Hopeful my husband's ex used to call ALL THE TIME, call for stupid stuff, like to put a new tire on her car or tags, a few different times she asked him to WORK FOR HER in her ice cream truck!lol. it was such a stressor on our marriage i left him a few times because he would constantly let her cross the line. when we didn't have a car she would take him and his son places, or talking to her on the phone outside every time she called! not to long ago i got burnt on it and told him that he should not talk to her at all to get her harassing behavior to stop once and for all, he did his best and now things are a lot better, we still have problems with her now and then. Example: his daughters 18th b-day is next week, she wants us to drive 2and a half hours to spend it with her when we are planning our own birthday party for her down here, this is why divorce is difficult for everyone. To all those new spouses, draw a dark, undeniable line, let your new spouse know what you will tolerate. Also what is acceptable, there is a difference between communicating on their children's behalf and obsession! The first year is the hardest, don't let it get the best of you and remember they love you (enforce it or leave em if they don't like it).
he's getting the point I am a new wife as well. My husband's kids are single and in their 20s. Sometimes I feel ike I am part of a polygmaist clan. My husbands talks to his ex on the phone or they email each other often. Soem kids concerns yes- but much of it is small things like where to find a bargain at a store. His family had little contact with her during the years they were divorced and now the ex is contacting them and visiting them once we got married. I got married later in life. All those friends/people who knew me when I was single would never have described me as an overreactor or jealous. I feel so second class. IT is not about sharing; it is about boundaries and respect. Next week my husband is installing a light at her house. Two months ago he fixed her garage. I can't even write thsi response without my eyes tearing up. This siutation hurts me so much. I feel so alone.

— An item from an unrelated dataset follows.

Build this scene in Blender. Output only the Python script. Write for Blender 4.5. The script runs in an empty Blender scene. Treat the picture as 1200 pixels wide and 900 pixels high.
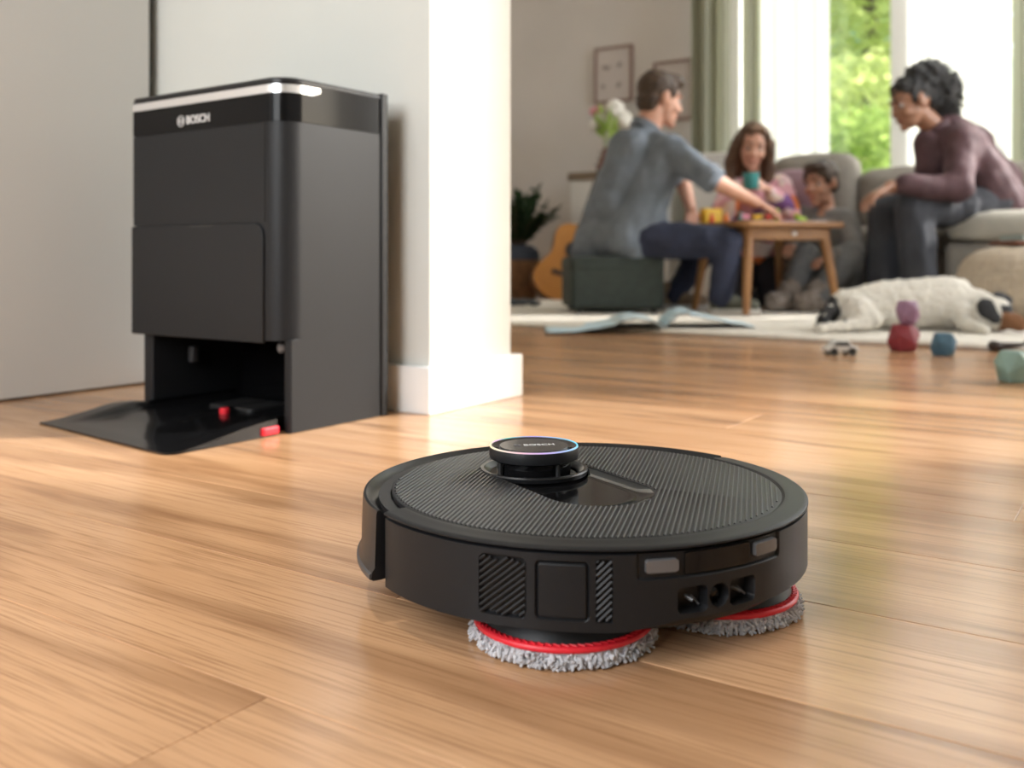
import bpy, bmesh, math, random
from mathutils import Vector, Matrix, noise
random.seed(7)
S = bpy.context.scene
COL = S.collection
PI = math.pi
rad = math.radians

# ------------------------------------------------------------------ camera, light, exposure
CAM_H = 0.285
cam_d = bpy.data.cameras.new('camera')
cam = bpy.data.objects.new('camera', cam_d); COL.objects.link(cam)
cam.location = (0, 0, CAM_H); cam.rotation_euler = (rad(90), 0, 0)
cam_d.sensor_width = 36; cam_d.lens = 36 * 1128 / 1200
cam_d.shift_y = -148 / 1200
cam_d.clip_start = 0.02; cam_d.clip_end = 200
cam_d.dof.use_dof = True; cam_d.dof.focus_distance = 0.86; cam_d.dof.aperture_fstop = 5.2
S.camera = cam

ROOM = rad(-33.9)                       # the room is turned against the camera
RC, RS = math.cos(ROOM), math.sin(ROOM)
def W(a, b, z=0.0):                     # room coordinates -> world
    return Vector((a * RC - b * RS, a * RS + b * RC, z))

world = bpy.data.worlds.new('world'); S.world = world; world.use_nodes = True
wn = world.node_tree.nodes; wl = world.node_tree.links
wn.clear()
wo = wn.new('ShaderNodeOutputWorld'); wb = wn.new('ShaderNodeBackground')
sky = wn.new('ShaderNodeTexSky'); sky.sky_type = 'NISHITA'; sky.sun_disc = False
sky.sun_elevation = rad(30); sky.sun_rotation = rad(90); sky.air_density = 1.0; sky.dust_density = 2.0
wl.new(sky.outputs[0], wb.inputs[0]); wb.inputs[1].default_value = 0.52
wl.new(wb.outputs[0], wo.inputs[0])

def light(name, kind, loc, target, energy, color, **kw):
    d = bpy.data.lights.new(name, kind); d.energy = energy; d.color = color
    for k, v in kw.items(): setattr(d, k, v)
    o = bpy.data.objects.new(name, d); COL.objects.link(o); o.location = loc
    o.rotation_euler = (Vector(target) - Vector(loc)).to_track_quat('-Z', 'Y').to_euler()
    return o
SUN_DIR = Vector((-1.0, -0.10, -0.56)).normalized()
light('sun', 'SUN', (6, 2, 4), Vector((6, 2, 4)) + SUN_DIR, 8.0, (1.0, 0.975, 0.935), angle=rad(3.5))
# area lamps set inside the windows to brighten the room
light('fill_light_right', 'AREA', W(1.62, 5.0, 1.8), W(-2.6, 5.1, 1.0), 100, (0.98, 0.99, 1.0), shape='RECTANGLE', size=1.2, size_y=2.2)  # added fill for the living room, at a made-up window
light('fill_light_rear', 'AREA', W(-0.9, -1.52, 1.5), W(-1.5, 1.2, 0.25), 80, (1.0, 0.985, 0.965), shape='RECTANGLE', size=1.4, size_y=1.9)  # added key for dock, left floor and left wall, from behind the camera
light('window_light_back', 'AREA', W(-0.3, 6.0, 2.1), W(-0.9, 3.0, 0.3), 22, (0.97, 0.99, 1.0), shape='RECTANGLE', size=2.2, size_y=2.2)
# added spot, no fixture: a warm pool of light on the hall floor
light('floor_pool_fill', 'SPOT', (-0.80, 0.60, 2.9), (-0.66, 0.90, 0), 135, (1.0, 0.92, 0.80), spot_size=rad(33), spot_blend=0.9, shadow_soft_size=0.10)

S.view_settings.view_transform = 'Standard'; S.view_settings.look = 'None'
S.view_settings.gamma = 1.0; S.view_settings.use_curve_mapping = False
S.view_settings.exposure = 0.06
S.cycles.max_bounces = 8; S.cycles.diffuse_bounces = 4; S.cycles.glossy_bounces = 4
S.cycles.transmission_bounces = 6; S.cycles.transparent_max_bounces = 12
S.cycles.caustics_reflective = False; S.cycles.caustics_refractive = False
S.cycles.sample_clamp_indirect = 6.0; S.cycles.use_denoising = True

# ------------------------------------------------------------------ materials
def new_mat(name):
    m = bpy.data.materials.new(name); m.use_nodes = True
    return m, m.node_tree.nodes, m.node_tree.links, m.node_tree.nodes['Principled BSDF']
def mat(name, col, rough=0.5, metal=0.0, vary=0.0, vscale=8.0, bump=0.0, bscale=60.0, coat=0.0, sss=0.0, spec=0.5, emit=None, estr=0.0, sheen=0.0, col2=None, detail=3.0):
    m, N, L, P = new_mat(name)
    P.inputs['Base Color'].default_value = (*col, 1); P.inputs['Roughness'].default_value = rough
    P.inputs['Metallic'].default_value = metal; P.inputs['Coat Weight'].default_value = coat
    P.inputs['Specular IOR Level'].default_value = spec
    if sheen: P.inputs['Sheen Weight'].default_value = sheen
    if sss:
        P.inputs['Subsurface Weight'].default_value = sss
        P.inputs['Subsurface Radius'].default_value = (0.02, 0.008, 0.004); P.inputs['Subsurface Scale'].default_value = 0.5
    if emit:
        P.inputs['Emission Color'].default_value = (*emit, 1); P.inputs['Emission Strength'].default_value = estr
    tc = N.new('ShaderNodeTexCoord')
    if vary or col2:
        t = N.new('ShaderNodeTexNoise'); t.inputs['Scale'].default_value = vscale; t.inputs['Detail'].default_value = detail
        L.new(tc.outputs['Object'], t.inputs['Vector'])
        r = N.new('ShaderNodeValToRGB')
        c2 = col2 if col2 else tuple(min(1, c * (1 + vary)) for c in col)
        c1 = col if col2 else tuple(c * (1 - vary) for c in col)
        r.color_ramp.elements[0].position = 0.35; r.color_ramp.elements[0].color = (*c1, 1)
        r.color_ramp.elements[1].position = 0.65; r.color_ramp.elements[1].color = (*c2, 1)
        L.new(t.outputs[0], r.inputs[0]); L.new(r.outputs[0], P.inputs['Base Color'])
    if bump:
        t2 = N.new('ShaderNodeTexNoise'); t2.inputs['Scale'].default_value = bscale; t2.inputs['Detail'].default_value = 4
        L.new(tc.outputs['Object'], t2.inputs['Vector'])
        b = N.new('ShaderNodeBump'); b.inputs['Strength'].default_value = bump; b.inputs['Distance'].default_value = 0.01
        L.new(t2.outputs[0], b.inputs['Height']); L.new(b.outputs[0], P.inputs['Normal'])
    return m

def plank_mat():
    m, N, L, P = new_mat('oak_plank')
    tc = N.new('ShaderNodeTexCoord'); oi = N.new('ShaderNodeObjectInfo')
    off = N.new('ShaderNodeVectorMath'); off.operation = 'SCALE'; off.inputs[0].default_value = (37.0, 91.0, 13.0)
    L.new(oi.outputs['Random'], off.inputs['Scale'])
    add = N.new('ShaderNodeVectorMath'); add.operation = 'ADD'
    L.new(tc.outputs['Object'], add.inputs[0]); L.new(off.outputs[0], add.inputs[1])
    def mapping(s):
        mp = N.new('ShaderNodeMapping'); mp.inputs['Scale'].default_value = s
        L.new(add.outputs[0], mp.inputs['Vector']); return mp
    # broad cathedral figure: bands across the board warped by slow noise
    mw = mapping((0.55, 5.5, 1)); warp = N.new('ShaderNodeTexNoise'); warp.inputs['Scale'].default_value = 1.6; warp.inputs['Detail'].default_value = 2
    L.new(mw.outputs[0], warp.inputs['Vector'])
    mul = N.new('ShaderNodeMath'); mul.operation = 'MULTIPLY'; mul.inputs[1].default_value = 19.0
    L.new(warp.outputs[0], mul.inputs[0])
    sn = N.new('ShaderNodeMath'); sn.operation = 'SINE'; L.new(mul.outputs[0], sn.inputs[0])
    # fine pores
    mf = mapping((7.0, 300, 1)); fine = N.new('ShaderNodeTexNoise'); fine.inputs['Scale'].default_value = 1.0; fine.inputs['Detail'].default_value = 5; fine.inputs['Roughness'].default_value = 0.65
    L.new(mf.outputs[0], fine.inputs['Vector'])
    # broad light / dark streaks
    mb = mapping((0.9, 8.0, 1)); brd = N.new('ShaderNodeTexNoise'); brd.inputs['Scale'].default_value = 1.3; brd.inputs['Detail'].default_value = 4
    L.new(mb.outputs[0], brd.inputs['Vector'])
    def mix(a, b, f, t='MIX'):
        x = N.new('ShaderNodeMix'); x.data_type = 'RGBA'; x.blend_type = t
        if isinstance(f, float): x.inputs[0].default_value = f
        else: L.new(f, x.inputs[0])
        for v, i in ((a, 6), (b, 7)):
            if isinstance(v, tuple): x.inputs[i].default_value = (*v, 1)
            else: L.new(v, x.inputs[i])
        return x.outputs[2]
    def ramp(src, p0, p1, v0=0.0, v1=1.0):
        x = N.new('ShaderNodeMapRange'); L.new(src, x.inputs[0])
        x.inputs[1].default_value = p0; x.inputs[2].default_value = p1; x.inputs[3].default_value = v0; x.inputs[4].default_value = v1
        return x.outputs[0]
    c = mix(OAK_L, OAK_M, ramp(brd.outputs[0], 0.36, 0.62))
    c = mix(c, OAK_D, ramp(brd.outputs[0], 0.60, 0.76, 0.0, 0.75))
    c = mix(c, OAK_D, ramp(sn.outputs[0], 0.2, 1.0, 0.0, 0.42))
    c = mix(c, OAK_D, ramp(fine.outputs[0], 0.48, 0.66, 0.0, 0.55))
    mk = mapping((2.3, 24.0, 1)); kn = N.new('ShaderNodeTexNoise'); kn.inputs['Scale'].default_value = 1.0; kn.inputs['Detail'].default_value = 3; kn.inputs['Distortion'].default_value = 0.52
    L.new(mk.outputs[0], kn.inputs['Vector'])
    c = mix(c, OAK_D, ramp(kn.outputs[0], 0.58, 0.74, 0.0, 0.80))
    hv = N.new('ShaderNodeHueSaturation'); L.new(c, hv.inputs['Color'])
    rv = ramp(oi.outputs['Random'], 0, 1, 0.92, 1.07); L.new(rv, hv.inputs['Value'])
    L.new(hv.outputs[0], P.inputs['Base Color'])
    rr = ramp(fine.outputs[0], 0.3, 0.75, 0.13, 0.24); L.new(rr, P.inputs['Roughness'])
    P.inputs['Specular IOR Level'].default_value = 0.38
    bp = N.new('ShaderNodeBump'); bp.inputs['Strength'].default_value = 0.10; bp.inputs['Distance'].default_value = 0.002
    L.new(fine.outputs[0], bp.inputs['Height']); L.new(bp.outputs[0], P.inputs['Normal'])
    return m
OAK_L = (0.63, 0.375, 0.205); OAK_M = (0.51, 0.285, 0.145); OAK_D = (0.24, 0.115, 0.052)

M = {}
M['oak'] = plank_mat()
M['paint'] = mat('wall_paint', (0.60, 0.605, 0.565), 0.7, vary=0.02, vscale=2, bump=0.05, bscale=250)
M['paint_panel'] = mat('panel_paint', (0.62, 0.61, 0.58), 0.55, vary=0.02, vscale=1.5)
M['paint_back'] = mat('back_wall_paint', (0.68, 0.645, 0.61), 0.8, vary=0.03, vscale=2)
M['ceiling'] = mat('ceiling_paint', (0.82, 0.81, 0.78), 0.9)
M['white'] = mat('white_gloss_paint', (0.82, 0.82, 0.80), 0.35)
M['gap'] = mat('dark_gap', (0.03, 0.028, 0.02), 0.8)
M['black'] = mat('matt_black_plastic', (0.0105, 0.0110, 0.0122), 0.44, spec=0.28, bump=0.03, bscale=900)
M['black_dark'] = mat('deep_black_plastic', (0.010, 0.010, 0.0105), 0.5)
M['black_gloss'] = mat('gloss_black_plastic', (0.005, 0.005, 0.0055), 0.09, spec=0.28)
M['black_satin'] = mat('satin_black_plastic', (0.0105, 0.011, 0.012), 0.30, spec=0.35)
M['grey_plastic'] = mat('grey_plastic', (0.085, 0.085, 0.088), 0.35)
M['steel'] = mat('brushed_contact_steel', (0.15, 0.15, 0.155), 0.32, metal=0.35)
M['chrome'] = mat('chrome_band', (0.86, 0.86, 0.87), 0.22, metal=0.8)
M['letter'] = mat('silver_lettering', (0.72, 0.72, 0.72), 0.35, metal=0.2)
M['letter_grey'] = mat('grey_lettering', (0.16, 0.16, 0.17), 0.4)
M['red'] = mat('red_plastic', (0.72, 0.020, 0.035), 0.4)
M['fibre'] = mat('grey_mop_fibre', (0.52, 0.52, 0.54), 0.9, vary=0.2, vscale=90)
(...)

strugglingtoo My ex will never send anything nice.......ever! I raise his son and all I ever get is a slap in the face. He does nothing to support our child's problems such as ADD, Dysgraphia, and Asperger's.I can just deal with that.

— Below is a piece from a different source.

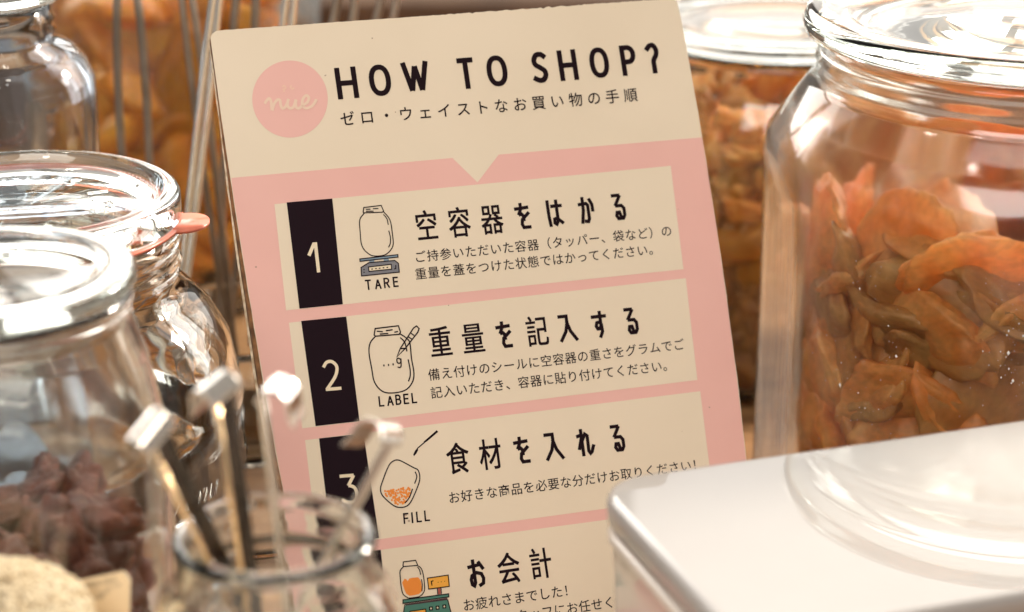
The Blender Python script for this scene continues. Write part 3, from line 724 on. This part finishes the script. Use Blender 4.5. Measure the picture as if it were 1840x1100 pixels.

sick of sick oh The witch as I like to refer to her, has been trying to come between me and my husband for the last 2 and half years, although it is not as bad as in the beginning she still causes the odd problems! The witch had an affair broke up the marriage after 13 years together, they had 3 boys together ages 13, 10 and 6! The beginning was terrible, the first few months you are suppose to be all lovely dovey were just arguments, she tried the old faithful, turn the kids against us, get the kids to say they wouldn't come to the house if i was there. Our first christmas together she runied by not letting chris speak to the boys and then whne I finally lost my cool and grabbed the phone off him after her constant calling on xmas day because she wanted him to spend xmas with her and the boys and not me, I screamed for her to leave us alone, she then said he had been in bed with her etc etc (all total lies) this was just the start, police were called she had a warning, it never stopped though, she became a constant pain in our lifes. Although it was really bad in the first 18 months, it has calmed down she has apparantly got a nice rich boyfriend now, so lets hope this is the end of her annoying us. We have just moved house, have a new number and she is not getting it, she has his mobile number to call if its anything to do with picking the kids up and that is it! To all you girlfriend/wifes having problems with the dreaded ex, put you foot down from day one dont let them get away with it, it is harrasment and if you partner sees know problem with calls emails etc from the ex then there is a problem, just think would he put up with it if you had an ex husband calling to speak to you all the time.. I think not!!